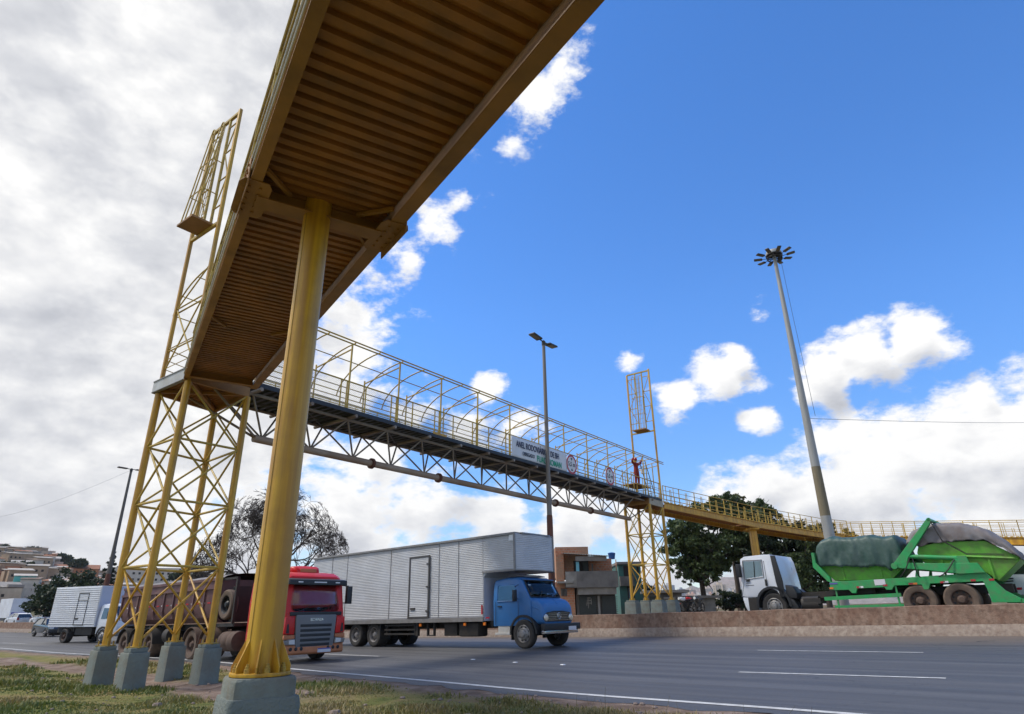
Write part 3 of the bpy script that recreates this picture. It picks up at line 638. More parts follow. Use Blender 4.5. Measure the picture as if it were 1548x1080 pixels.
for k in range(8):
    a = R(45 * k + 12); d = V((math.cos(a), math.sin(a), 0)); w = V((-d.y, d.x, 0)) * .008
    MB().slab([d * .174 - w + UZ * .035, d * .29 - w + UZ * .035, d * .29 - w + UZ * .09, d * .174 - w + UZ * .345], w, .016).build('gusset', 'yellow', col, smooth=0, bevel=.003)
    a += R(22.5); d = V((math.cos(a), math.sin(a), 0))
    MB().lathe([(.032, .035), (.032, .075), (.024, .078), (.024, .098), (.017, .10), (.017, .12)], c=d * .245, n=10).build('bolt', 'bolt', col)

# ---- near ramp (overhead)
rpth = thing('footbridge_ramp', 'brown corrugated ramp rising overhead to the near tower, seen from below', 'ramp', (0, 0, 0))
T0, T1 = -9., 19.1
def corr(t0, t1, n0, n1, pitch, dep, base, P_, skew=0):
    prof = []; t = t0
    while t < t1:
        for f, h in ((0, 0), (.52, 0), (.57, dep), (.93, dep), (.98, 0)):
            tt = t + f * pitch
            if tt < t1: prof.append((tt, h))
        t += pitch
    G = [[tuple(P_(t + skew * k, n, base + h)) for k, n in ((0, n0), (1, n1))] for t, h in prof]
    return MB().grid(G)
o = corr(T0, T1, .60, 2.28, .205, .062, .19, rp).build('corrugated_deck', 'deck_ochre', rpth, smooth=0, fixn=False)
MB().add([rp(T0, .6, .30), rp(T1, .6, .30), rp(T1, 2.28, .30), rp(T0, 2.28, .30)], [(0, 1, 2, 3)]).build('walking_surface', 'deck_dark', rpth, fixn=False)
def girder(n, s, t0, t1, nm='girder', P_=rp, par=None, m_='ochre', hgt=.38, fl=.19):
    m = MB(); out = n + s * 0
    def L3(n0, n1, z0, z1):
        vs = [P_(t, nn, zz) for t in (t0, t1) for nn, zz in ((n0, z0), (n1, z0), (n1, z1), (n0, z1))]
        m.add(vs, [(3, 2, 1, 0), (4, 5, 6, 7), (0, 1, 5, 4), (1, 2, 6, 5), (2, 3, 7, 6), (3, 0, 4, 7)])
    L3(n, n + s * fl, 0, .018); L3(n, n + s * fl, hgt - .018, hgt); L3(n + s * (fl * .42), n + s * (fl * .42 + .014), .018, hgt - .018)
    return m.build(nm, m_, par, smooth=0)
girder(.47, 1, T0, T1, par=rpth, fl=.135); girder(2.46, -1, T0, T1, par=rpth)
# slim pale tubes added as painted highlights for the left girder's sky-lit flanges
for nn, dz in ((.452, .30), (.462, .14)): MB().bar(rp(T0, nn, dz), rp(T1, nn, dz), .017, 8).build('flange_highlight', 'lightgrey', rpth)
TC = 7.45
def ramp_beam(t, w, h, nm='cross_beam', z=.0):
    m = MB(); a, b = .60, 2.27
    for (dt0, dt1, z0, z1) in ((-w, w, z, z + .02), (-w, w, z + h - .02, z + h), (-.01, .01, z + .02, z + h - .02)):
        vs = [rp(t + dt, nn, 0) + UZ * zz for nn in (a, b) for dt, zz in ((dt0, z0), (dt1, z0), (dt1, z1), (dt0, z1))]
        vs = [V(v) - UZ * .1067 * 0 for v in vs]
        m.add(vs, [(3, 2, 1, 0), (4, 5, 6, 7), (0, 1, 5, 4), (1, 2, 6, 5), (2, 3, 7, 6), (3, 0, 4, 7)])
    return m.build(nm, 'ochre', rpth, smooth=0)
ramp_beam(TC, .16, .40, z=-.03)
ramp_beam(18.75, .12, .30, z=.0)
for t in (0.9, 13.2):
    for n0, n1 in ((.58, .95), (2.28, 1.9)): MB().rb(rp(t, n0, .16), rp(t + .55, n1, .16), .05, .05).build('knee_brace', 'ochre', rpth)
for (n0, n1) in ((.62, 1.0), (2.25, 1.9)):
    for sg in (-1, 1): MB().rb(rp(TC + sg * .12, n1, .15), rp(TC + sg * .62, n0, .12), .05, .05).build('knee_brace', 'ochre', rpth)
for nn, s in ((.462, -1), (2.465, 1)):
    for sg in (-1, 1):
        pl = [(-.22, -.12), (.22, -.12), (.24, -.05), (.24, .26), (.14, .40), (-.14, .40), (-.24, .26), (-.24, -.05)]
        c = TC + sg * .28
        m = MB().slab([rp(c + a, nn + s * .012, b) for a, b in pl], RM * s, .014)
        sp = m.build('splice_plate', 'ochre', rpth, smooth=0)
        for i in range(3):
            for j in range(3): q = rp(c - .13 + .13 * i, nn + s * .026, .0 + .12 * j); MB().bar(q, q + RM * (s * .022), .021, 6).build('bolt', 'ochre', sp)
# flange splice under the girders at the column
for nn in (.45, 2.27):
    m = MB().slab([rp(TC + a, nn + b, -.012) for a, b in ((-.5, -.05), (-.38, -.1), (.38, -.1), (.5, -.05), (.5, .24), (.38, .29), (-.38, .29), (-.5, .24))], UZ, .011)
    for i in range(5):
        for j in range(2): q = rp(TC - .34 + .17 * i, nn + .03 + .13 * j, -.012); m.bar(q, q - UZ * .02, .019, 6)
    m.build('flange_plate', 'ochre', rpth, smooth=0)
def ramp_rail(n, t0, t1):
    for h, r in ((1.38, .022), (1.0, .014), (.72, .014)): MB().bar(rp(t0, n, h), rp(t1, n, h), r, 8).build('handrail' if h > 1.2 else 'mid_rail', 'yellow_thin', rpth)
    t = t0 + .1
    while t < t1:
        MB().rb(rp(t, n, .36), rp(t, n, 1.38), .04, .04, up=RD).build('railing_post', 'yellow_thin', rpth); t += 1.5
ramp_rail(.49, T0, T1 - .2); ramp_rail(2.44, T0, T1 - .2)

# ---- landing on the near tower
ld = thing('bridge_landing', 'corner landing on top of the near tower with a pale grey edge beam', 'landing', (0, 0, 0))
zl = 6.15
def edge_beam(p, q, m_, h=.36, t=.10, dz=0.): 
    a = (q - p).normalized(); return MB().rb(p - a * .02 + UZ * (zl + h / 2 + dz), q + a * .02 + UZ * (zl + h / 2 + dz), t, h).build('edge_beam', m_, ld, smooth=0, bevel=.008)
LA2 = LA + (LA - LB).normalized() * .12 - EB * .12; LB2 = LB - EB * .12
edge_beam(LA2, LB2, 'lightgrey', .34, .07)
cap = MB()
cap.rb(LA2 + UZ * (zl + .345), LB2 + UZ * (zl + .345), .11, .03); cap.rb(LA2 + UZ * (zl + .006), LB2 + UZ * (zl + .006), .11, .02); cap.build('beam_flange', 'trim', ld, smooth=0)
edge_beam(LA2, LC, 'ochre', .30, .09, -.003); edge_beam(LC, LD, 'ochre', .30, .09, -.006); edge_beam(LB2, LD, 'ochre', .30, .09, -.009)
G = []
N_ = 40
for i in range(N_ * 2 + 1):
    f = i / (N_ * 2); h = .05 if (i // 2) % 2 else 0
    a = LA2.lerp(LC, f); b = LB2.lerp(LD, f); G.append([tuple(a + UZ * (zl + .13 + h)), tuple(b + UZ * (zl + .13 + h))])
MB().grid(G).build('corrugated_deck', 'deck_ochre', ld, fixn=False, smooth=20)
m = MB(); m.rb(LB + UZ * (zl + .07), LC + UZ * (zl + .07), .09, .10); m.build('diagonal_beam', 'ochre', ld, smooth=0)
m = MB(); m.rb(LA + UZ * (zl + .065), LD + UZ * (zl + .065), .08, .09); m.build('diagonal_beam', 'ochre', ld, smooth=0)
# rails on the landing (outer two sides)
def simple_rail(pts, z0, hs, par, post=1.0, mm='yellow_thin', r=.018):
    for a, b in zip(pts[:-1], pts[1:]):
        for h in hs: MB().bar(a + UZ * (z0 + h), b + UZ * (z0 + h), r if h == max(hs) else r * .7, 8).build('handrail' if h == max(hs) else 'mid_rail', mm, par)
        n = max(1, int((b - a).length / post))
        for k in range(n + 1):
            q = a.lerp(b, k / n); MB().rb(q + UZ * z0, q + UZ * (z0 + max(hs)), .035, .035, up=(1, 0, 0)).build('railing_post', mm, par)
simple_rail([LB, LA, LC], zl + .33, (.12, .45, .75, 1.1), ld, .9)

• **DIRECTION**
From the first line of the material down to the line containing "n=10).build('bolt', 'bolt', col)", inclusive, return each line exactly, skipping any picture.

• **TASK ANSWER**
Write part 3 of the bpy script that recreates this picture. It picks up at line 638. More parts follow. Use Blender 4.5. Measure the picture as if it were 1548x1080 pixels.
for k in range(8):
    a = R(45 * k + 12); d = V((math.cos(a), math.sin(a), 0)); w = V((-d.y, d.x, 0)) * .008
    MB().slab([d * .174 - w + UZ * .035, d * .29 - w + UZ * .035, d * .29 - w + UZ * .09, d * .174 - w + UZ * .345], w, .016).build('gusset', 'yellow', col, smooth=0, bevel=.003)
    a += R(22.5); d = V((math.cos(a), math.sin(a), 0))
    MB().lathe([(.032, .035), (.032, .075), (.024, .078), (.024, .098), (.017, .10), (.017, .12)], c=d * .245, n=10).build('bolt', 'bolt', col)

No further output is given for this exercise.